§ Information supplied

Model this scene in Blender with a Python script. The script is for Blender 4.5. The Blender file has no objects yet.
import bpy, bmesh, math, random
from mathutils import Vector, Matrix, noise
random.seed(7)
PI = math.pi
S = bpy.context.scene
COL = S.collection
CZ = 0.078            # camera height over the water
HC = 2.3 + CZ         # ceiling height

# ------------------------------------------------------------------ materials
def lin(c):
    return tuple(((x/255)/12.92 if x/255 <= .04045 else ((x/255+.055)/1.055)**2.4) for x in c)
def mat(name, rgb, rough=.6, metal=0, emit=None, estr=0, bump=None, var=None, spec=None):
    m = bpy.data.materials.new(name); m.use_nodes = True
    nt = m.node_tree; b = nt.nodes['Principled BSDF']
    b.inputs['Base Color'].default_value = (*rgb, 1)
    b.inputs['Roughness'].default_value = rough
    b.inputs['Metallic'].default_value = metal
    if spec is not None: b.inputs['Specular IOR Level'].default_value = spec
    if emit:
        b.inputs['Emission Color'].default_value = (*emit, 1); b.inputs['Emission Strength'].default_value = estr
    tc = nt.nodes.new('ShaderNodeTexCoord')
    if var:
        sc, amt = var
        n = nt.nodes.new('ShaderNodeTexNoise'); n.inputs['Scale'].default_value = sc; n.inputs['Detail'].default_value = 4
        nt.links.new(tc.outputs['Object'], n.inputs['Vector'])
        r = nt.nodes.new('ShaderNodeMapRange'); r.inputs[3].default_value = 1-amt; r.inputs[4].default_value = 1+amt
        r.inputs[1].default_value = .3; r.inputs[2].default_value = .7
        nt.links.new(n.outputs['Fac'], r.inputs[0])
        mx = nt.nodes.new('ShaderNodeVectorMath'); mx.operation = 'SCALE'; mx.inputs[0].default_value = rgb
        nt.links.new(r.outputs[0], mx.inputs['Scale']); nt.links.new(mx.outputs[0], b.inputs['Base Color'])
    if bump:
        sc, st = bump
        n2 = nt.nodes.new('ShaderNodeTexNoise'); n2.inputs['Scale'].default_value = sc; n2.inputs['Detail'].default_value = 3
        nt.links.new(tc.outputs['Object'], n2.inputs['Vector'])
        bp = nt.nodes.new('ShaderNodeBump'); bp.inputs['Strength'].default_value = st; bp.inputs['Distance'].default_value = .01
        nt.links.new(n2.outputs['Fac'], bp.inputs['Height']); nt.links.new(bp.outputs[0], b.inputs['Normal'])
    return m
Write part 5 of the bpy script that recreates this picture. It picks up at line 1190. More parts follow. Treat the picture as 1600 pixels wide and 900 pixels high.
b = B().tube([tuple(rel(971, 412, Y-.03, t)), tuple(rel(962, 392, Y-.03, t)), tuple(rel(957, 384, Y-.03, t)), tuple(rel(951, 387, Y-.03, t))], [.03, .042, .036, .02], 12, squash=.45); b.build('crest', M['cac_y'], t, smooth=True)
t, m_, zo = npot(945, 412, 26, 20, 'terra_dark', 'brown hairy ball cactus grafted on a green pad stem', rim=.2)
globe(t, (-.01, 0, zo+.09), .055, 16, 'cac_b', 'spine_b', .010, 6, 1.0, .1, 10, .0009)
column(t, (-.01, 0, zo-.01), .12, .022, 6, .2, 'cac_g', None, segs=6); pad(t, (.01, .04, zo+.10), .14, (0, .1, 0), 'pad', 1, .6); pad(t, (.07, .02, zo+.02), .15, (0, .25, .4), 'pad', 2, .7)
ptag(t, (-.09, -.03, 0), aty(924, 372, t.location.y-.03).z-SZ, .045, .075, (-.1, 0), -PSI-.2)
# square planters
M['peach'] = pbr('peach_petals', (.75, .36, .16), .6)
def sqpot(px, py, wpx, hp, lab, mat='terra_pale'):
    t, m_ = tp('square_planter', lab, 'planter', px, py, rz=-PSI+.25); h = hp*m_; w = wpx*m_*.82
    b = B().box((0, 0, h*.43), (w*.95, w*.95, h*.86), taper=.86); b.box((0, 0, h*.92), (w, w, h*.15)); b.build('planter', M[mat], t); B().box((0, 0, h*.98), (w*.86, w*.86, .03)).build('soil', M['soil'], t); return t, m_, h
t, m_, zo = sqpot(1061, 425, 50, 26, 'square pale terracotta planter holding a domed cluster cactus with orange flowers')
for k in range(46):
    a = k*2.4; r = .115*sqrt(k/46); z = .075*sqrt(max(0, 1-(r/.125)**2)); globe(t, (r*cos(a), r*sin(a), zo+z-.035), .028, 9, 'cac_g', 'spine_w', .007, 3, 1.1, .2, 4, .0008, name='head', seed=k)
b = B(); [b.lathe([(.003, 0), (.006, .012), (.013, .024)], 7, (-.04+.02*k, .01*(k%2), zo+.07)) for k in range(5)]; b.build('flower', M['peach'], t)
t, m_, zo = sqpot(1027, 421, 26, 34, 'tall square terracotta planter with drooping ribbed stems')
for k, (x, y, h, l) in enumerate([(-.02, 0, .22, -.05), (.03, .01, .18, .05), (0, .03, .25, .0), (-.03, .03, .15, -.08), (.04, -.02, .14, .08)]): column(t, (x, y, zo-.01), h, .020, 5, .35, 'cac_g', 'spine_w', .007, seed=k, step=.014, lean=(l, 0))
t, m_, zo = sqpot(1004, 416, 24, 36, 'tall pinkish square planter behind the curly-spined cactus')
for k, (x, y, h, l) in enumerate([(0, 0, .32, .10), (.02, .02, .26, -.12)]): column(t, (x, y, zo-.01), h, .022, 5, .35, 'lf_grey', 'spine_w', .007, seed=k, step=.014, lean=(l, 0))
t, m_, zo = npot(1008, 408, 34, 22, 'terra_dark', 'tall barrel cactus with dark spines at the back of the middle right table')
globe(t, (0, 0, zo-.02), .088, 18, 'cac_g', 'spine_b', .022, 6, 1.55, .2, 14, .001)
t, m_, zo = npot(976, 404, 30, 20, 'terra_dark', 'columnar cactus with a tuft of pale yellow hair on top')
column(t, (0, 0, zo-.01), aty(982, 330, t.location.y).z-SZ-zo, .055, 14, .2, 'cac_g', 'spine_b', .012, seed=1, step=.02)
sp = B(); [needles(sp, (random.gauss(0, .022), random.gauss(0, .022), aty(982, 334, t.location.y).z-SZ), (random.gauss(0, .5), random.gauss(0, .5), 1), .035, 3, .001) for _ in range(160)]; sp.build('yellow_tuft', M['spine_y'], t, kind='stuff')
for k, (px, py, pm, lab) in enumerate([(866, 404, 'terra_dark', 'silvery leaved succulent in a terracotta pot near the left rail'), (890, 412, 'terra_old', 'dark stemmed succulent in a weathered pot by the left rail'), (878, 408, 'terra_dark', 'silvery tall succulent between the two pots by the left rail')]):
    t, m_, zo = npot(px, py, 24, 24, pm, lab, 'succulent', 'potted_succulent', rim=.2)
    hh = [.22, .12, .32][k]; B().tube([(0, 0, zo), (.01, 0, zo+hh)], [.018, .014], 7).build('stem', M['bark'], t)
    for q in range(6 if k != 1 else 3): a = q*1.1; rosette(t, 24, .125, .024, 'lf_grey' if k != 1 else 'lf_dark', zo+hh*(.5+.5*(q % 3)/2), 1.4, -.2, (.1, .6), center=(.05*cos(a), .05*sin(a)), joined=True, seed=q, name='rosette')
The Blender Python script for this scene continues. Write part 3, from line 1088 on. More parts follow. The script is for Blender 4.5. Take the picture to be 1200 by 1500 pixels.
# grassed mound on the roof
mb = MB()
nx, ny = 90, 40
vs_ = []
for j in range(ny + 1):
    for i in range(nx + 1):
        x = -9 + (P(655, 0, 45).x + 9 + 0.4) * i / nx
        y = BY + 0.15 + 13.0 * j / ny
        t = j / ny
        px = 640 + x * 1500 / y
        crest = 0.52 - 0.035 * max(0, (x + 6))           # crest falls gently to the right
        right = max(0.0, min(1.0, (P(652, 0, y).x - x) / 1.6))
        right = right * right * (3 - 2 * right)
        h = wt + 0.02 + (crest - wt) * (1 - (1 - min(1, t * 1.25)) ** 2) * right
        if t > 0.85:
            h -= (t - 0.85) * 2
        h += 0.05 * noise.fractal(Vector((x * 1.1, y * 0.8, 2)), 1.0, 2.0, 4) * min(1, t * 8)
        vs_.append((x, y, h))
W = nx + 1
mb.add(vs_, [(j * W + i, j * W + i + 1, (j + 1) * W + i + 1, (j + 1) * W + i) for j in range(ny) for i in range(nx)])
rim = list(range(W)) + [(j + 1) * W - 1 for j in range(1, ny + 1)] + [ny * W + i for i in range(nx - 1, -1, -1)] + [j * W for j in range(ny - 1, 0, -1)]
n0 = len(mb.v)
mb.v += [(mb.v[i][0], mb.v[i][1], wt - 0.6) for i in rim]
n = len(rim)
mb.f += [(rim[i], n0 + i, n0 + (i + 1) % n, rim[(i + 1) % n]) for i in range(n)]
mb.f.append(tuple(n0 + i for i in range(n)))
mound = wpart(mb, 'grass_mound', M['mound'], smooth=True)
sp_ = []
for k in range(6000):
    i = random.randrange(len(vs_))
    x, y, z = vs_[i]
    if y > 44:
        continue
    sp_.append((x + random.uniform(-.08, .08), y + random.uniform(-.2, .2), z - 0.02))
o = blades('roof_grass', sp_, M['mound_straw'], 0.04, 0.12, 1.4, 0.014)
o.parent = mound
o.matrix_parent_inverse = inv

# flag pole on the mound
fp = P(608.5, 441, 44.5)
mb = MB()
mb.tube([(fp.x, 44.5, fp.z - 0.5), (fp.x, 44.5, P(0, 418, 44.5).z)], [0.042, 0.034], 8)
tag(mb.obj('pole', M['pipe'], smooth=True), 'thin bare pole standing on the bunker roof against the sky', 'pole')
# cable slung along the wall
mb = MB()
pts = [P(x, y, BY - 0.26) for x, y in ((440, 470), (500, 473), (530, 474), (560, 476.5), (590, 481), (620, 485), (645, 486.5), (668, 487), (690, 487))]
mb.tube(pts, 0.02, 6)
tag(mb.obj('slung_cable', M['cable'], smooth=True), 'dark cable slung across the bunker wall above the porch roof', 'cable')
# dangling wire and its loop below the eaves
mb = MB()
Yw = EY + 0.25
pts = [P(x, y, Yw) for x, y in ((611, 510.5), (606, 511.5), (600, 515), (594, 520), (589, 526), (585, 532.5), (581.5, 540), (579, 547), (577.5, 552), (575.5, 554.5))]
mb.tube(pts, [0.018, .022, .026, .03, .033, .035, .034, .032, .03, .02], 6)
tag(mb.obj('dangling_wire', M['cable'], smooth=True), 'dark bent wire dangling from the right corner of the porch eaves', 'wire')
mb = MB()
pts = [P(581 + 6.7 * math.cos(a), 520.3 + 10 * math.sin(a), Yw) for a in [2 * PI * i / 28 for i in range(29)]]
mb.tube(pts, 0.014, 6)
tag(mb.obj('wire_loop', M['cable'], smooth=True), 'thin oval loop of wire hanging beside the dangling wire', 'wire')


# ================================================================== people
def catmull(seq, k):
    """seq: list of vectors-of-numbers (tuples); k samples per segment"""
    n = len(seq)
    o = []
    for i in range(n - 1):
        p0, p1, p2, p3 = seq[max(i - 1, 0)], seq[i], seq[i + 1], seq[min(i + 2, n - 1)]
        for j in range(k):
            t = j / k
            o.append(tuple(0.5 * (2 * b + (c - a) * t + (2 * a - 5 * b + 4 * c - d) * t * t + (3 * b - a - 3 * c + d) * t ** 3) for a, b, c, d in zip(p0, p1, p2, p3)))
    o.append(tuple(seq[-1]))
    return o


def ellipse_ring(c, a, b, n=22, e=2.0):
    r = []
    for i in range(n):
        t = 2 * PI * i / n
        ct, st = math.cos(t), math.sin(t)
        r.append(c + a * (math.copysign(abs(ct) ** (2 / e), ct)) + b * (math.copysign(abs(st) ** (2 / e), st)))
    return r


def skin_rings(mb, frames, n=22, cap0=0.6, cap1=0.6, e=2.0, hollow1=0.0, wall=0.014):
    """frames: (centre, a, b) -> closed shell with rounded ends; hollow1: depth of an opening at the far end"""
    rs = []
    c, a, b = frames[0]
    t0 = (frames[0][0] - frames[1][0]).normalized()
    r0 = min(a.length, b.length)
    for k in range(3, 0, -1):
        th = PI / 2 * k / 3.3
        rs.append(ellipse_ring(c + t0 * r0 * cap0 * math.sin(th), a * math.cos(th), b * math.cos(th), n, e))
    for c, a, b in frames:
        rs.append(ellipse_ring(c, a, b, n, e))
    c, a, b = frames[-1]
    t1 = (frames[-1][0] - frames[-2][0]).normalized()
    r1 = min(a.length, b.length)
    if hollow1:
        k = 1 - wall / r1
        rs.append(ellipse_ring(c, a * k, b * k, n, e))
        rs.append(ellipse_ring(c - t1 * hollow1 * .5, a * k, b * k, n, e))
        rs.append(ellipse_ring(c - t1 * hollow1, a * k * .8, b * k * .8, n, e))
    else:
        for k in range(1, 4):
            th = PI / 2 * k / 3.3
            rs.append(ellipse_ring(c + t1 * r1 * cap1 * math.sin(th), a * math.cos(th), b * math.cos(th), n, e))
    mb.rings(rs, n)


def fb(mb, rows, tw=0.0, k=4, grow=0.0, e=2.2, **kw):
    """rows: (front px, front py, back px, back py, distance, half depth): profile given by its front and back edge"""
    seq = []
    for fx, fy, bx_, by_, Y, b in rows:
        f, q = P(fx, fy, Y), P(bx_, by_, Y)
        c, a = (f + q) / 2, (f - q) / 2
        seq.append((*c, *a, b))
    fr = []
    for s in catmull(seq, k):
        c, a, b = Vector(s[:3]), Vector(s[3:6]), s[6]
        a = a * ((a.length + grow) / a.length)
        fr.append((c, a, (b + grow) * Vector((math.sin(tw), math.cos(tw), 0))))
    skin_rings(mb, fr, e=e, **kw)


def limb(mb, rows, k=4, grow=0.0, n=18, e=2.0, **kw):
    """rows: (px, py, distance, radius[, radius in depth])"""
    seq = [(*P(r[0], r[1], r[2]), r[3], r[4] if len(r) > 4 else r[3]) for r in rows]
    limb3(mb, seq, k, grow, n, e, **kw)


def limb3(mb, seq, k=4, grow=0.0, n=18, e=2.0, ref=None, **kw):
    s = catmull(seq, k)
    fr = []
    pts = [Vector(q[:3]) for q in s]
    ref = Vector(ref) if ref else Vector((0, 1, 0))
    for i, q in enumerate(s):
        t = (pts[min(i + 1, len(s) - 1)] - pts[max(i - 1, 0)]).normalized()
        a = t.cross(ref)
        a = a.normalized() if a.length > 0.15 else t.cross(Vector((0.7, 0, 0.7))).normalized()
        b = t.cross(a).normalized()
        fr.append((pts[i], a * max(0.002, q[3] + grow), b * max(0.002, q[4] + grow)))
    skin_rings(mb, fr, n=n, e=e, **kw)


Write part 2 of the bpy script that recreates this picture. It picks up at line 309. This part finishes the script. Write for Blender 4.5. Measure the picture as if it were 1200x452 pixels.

§ Objective
Print only the lines from the top of the data above down to the line holding "HC = 2.3 + CZ", inclusive.

§ Finished answer
Model this scene in Blender with a Python script. The script is for Blender 4.5. The Blender file has no objects yet.
import bpy, bmesh, math, random
from mathutils import Vector, Matrix, noise
random.seed(7)
PI = math.pi
S = bpy.context.scene
COL = S.collection
CZ = 0.078            # camera height over the water
HC = 2.3 + CZ         # ceiling height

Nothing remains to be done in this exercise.